WRITTEN INSTRUCTION: Scan the lines below; pull out those with "finishes".

DATA FOR THIS EXERCISE:
──────────
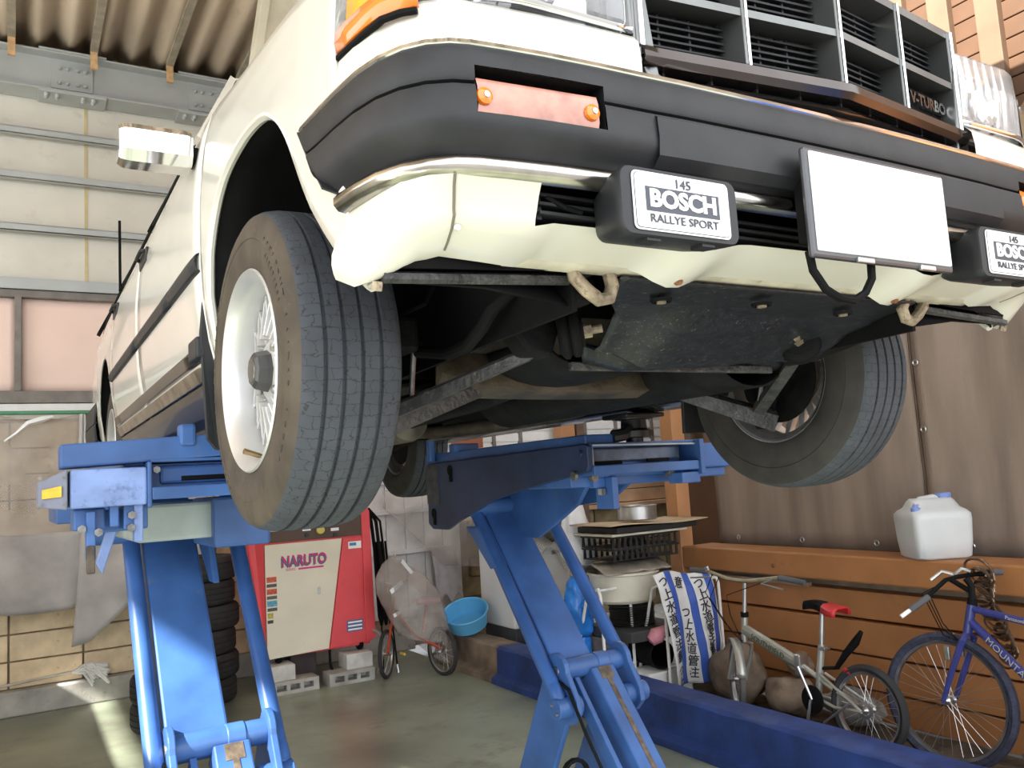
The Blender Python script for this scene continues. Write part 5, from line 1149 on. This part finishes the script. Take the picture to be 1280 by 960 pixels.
──────────
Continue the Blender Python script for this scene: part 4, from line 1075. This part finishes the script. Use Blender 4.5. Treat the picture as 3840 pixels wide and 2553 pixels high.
──────────
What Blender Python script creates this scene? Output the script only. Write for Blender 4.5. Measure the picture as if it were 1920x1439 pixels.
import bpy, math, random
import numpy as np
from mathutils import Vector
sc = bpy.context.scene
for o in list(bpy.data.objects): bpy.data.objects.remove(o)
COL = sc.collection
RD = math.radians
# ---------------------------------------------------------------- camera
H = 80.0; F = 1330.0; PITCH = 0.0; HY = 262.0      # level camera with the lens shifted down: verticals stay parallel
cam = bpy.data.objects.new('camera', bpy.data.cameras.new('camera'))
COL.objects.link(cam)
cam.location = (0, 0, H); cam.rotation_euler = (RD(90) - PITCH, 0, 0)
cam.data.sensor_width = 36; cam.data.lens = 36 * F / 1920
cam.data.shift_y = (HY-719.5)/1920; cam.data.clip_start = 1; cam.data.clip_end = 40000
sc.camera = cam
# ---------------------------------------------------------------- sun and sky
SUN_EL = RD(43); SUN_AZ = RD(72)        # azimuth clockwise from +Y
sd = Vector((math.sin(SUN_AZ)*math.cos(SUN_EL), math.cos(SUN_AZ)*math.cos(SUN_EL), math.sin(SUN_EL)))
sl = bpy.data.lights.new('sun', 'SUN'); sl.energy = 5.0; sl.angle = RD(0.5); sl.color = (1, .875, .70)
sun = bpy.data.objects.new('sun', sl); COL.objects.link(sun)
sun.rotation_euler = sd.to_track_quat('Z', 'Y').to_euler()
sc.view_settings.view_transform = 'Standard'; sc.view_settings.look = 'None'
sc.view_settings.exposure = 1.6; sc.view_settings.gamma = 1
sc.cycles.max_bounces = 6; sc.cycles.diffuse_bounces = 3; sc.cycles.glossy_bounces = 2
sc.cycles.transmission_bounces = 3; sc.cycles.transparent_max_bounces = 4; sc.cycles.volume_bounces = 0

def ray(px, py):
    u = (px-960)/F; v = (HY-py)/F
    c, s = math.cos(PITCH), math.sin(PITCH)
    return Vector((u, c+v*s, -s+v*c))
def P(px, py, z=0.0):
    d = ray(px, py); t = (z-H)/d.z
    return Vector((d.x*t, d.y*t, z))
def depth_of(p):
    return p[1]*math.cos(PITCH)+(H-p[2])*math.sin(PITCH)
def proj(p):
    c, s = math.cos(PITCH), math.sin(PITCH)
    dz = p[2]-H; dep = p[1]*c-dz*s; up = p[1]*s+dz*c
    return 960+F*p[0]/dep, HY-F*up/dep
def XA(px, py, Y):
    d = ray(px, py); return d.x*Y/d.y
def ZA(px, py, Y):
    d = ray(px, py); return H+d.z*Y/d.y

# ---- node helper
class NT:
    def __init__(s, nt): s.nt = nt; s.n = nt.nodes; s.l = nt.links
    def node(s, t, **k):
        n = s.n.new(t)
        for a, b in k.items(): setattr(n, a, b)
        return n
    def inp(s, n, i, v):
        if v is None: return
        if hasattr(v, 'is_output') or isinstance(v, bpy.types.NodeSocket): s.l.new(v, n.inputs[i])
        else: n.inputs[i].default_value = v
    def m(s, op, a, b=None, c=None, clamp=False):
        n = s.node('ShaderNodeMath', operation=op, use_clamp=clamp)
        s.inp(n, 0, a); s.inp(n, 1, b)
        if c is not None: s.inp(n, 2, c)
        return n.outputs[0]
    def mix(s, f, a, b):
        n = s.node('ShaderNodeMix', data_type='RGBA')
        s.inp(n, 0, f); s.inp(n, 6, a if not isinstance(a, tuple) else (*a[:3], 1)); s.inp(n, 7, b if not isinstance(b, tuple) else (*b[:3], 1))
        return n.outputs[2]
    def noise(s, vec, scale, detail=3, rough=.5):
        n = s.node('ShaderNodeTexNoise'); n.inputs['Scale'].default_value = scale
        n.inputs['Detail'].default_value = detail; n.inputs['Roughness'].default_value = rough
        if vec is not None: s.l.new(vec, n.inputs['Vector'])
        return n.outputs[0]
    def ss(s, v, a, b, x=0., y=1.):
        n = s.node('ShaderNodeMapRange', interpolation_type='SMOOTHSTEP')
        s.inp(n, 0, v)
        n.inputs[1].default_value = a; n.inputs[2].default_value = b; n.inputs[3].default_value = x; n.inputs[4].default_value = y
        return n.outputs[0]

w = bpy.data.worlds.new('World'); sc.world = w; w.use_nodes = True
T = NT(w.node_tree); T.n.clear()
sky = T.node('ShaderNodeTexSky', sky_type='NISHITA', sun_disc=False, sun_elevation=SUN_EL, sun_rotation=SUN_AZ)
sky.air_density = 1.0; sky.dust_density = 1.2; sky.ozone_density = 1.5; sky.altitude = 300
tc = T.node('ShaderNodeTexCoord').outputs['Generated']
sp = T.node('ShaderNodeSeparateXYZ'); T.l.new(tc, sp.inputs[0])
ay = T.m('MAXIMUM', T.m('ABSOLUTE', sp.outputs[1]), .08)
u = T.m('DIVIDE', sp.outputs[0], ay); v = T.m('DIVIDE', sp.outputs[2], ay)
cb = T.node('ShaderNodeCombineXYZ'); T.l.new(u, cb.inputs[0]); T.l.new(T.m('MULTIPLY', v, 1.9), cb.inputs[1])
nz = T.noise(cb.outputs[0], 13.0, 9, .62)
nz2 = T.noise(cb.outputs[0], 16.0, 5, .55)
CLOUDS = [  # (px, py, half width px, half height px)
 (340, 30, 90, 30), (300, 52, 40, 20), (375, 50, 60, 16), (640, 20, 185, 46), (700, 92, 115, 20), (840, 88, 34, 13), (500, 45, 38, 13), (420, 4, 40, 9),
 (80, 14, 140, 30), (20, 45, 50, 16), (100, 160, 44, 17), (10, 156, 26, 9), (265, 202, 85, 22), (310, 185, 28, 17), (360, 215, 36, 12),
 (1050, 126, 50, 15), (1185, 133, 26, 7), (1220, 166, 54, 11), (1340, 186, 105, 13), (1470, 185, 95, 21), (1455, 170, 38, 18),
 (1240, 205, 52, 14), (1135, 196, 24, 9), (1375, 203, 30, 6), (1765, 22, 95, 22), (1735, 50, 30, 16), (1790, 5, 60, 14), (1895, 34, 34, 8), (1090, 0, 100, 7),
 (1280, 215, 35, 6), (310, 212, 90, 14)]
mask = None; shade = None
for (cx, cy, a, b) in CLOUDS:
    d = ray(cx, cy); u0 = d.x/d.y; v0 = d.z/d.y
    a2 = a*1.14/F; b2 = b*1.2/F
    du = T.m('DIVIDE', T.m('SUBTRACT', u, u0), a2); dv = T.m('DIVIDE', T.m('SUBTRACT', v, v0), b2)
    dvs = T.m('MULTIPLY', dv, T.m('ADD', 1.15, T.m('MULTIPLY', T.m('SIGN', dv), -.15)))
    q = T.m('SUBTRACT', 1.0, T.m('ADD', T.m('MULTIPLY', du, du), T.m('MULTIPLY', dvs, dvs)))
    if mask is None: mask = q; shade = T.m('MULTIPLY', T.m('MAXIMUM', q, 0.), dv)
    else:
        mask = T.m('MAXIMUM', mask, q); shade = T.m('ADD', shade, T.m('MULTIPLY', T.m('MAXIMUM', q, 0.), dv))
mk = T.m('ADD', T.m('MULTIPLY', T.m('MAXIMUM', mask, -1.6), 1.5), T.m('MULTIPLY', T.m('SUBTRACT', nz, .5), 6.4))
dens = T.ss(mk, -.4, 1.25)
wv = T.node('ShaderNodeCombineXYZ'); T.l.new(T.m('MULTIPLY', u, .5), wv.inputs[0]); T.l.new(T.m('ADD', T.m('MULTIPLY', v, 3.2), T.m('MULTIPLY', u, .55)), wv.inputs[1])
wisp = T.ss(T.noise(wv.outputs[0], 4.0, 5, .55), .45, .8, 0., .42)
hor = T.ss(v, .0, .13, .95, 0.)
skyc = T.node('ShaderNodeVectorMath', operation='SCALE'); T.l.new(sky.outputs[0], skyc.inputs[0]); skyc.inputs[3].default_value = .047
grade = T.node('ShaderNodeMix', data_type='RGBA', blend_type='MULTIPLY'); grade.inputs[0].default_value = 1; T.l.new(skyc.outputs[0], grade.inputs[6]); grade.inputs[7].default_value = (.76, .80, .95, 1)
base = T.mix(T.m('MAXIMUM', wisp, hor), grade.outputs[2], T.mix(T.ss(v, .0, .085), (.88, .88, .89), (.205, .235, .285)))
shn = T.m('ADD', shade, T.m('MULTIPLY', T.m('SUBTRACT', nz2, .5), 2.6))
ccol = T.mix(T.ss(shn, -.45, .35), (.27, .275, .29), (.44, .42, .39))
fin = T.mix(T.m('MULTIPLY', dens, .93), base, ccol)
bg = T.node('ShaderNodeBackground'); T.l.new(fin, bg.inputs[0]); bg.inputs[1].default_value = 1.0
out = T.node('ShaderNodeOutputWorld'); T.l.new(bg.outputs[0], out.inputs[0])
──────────
FULL SOLUTION:
The Blender Python script for this scene continues. Write part 5, from line 1149 on. This part finishes the script. Take the picture to be 1280 by 960 pixels.
Continue the Blender Python script for this scene: part 4, from line 1075. This part finishes the script. Use Blender 4.5. Treat the picture as 3840 pixels wide and 2553 pixels high.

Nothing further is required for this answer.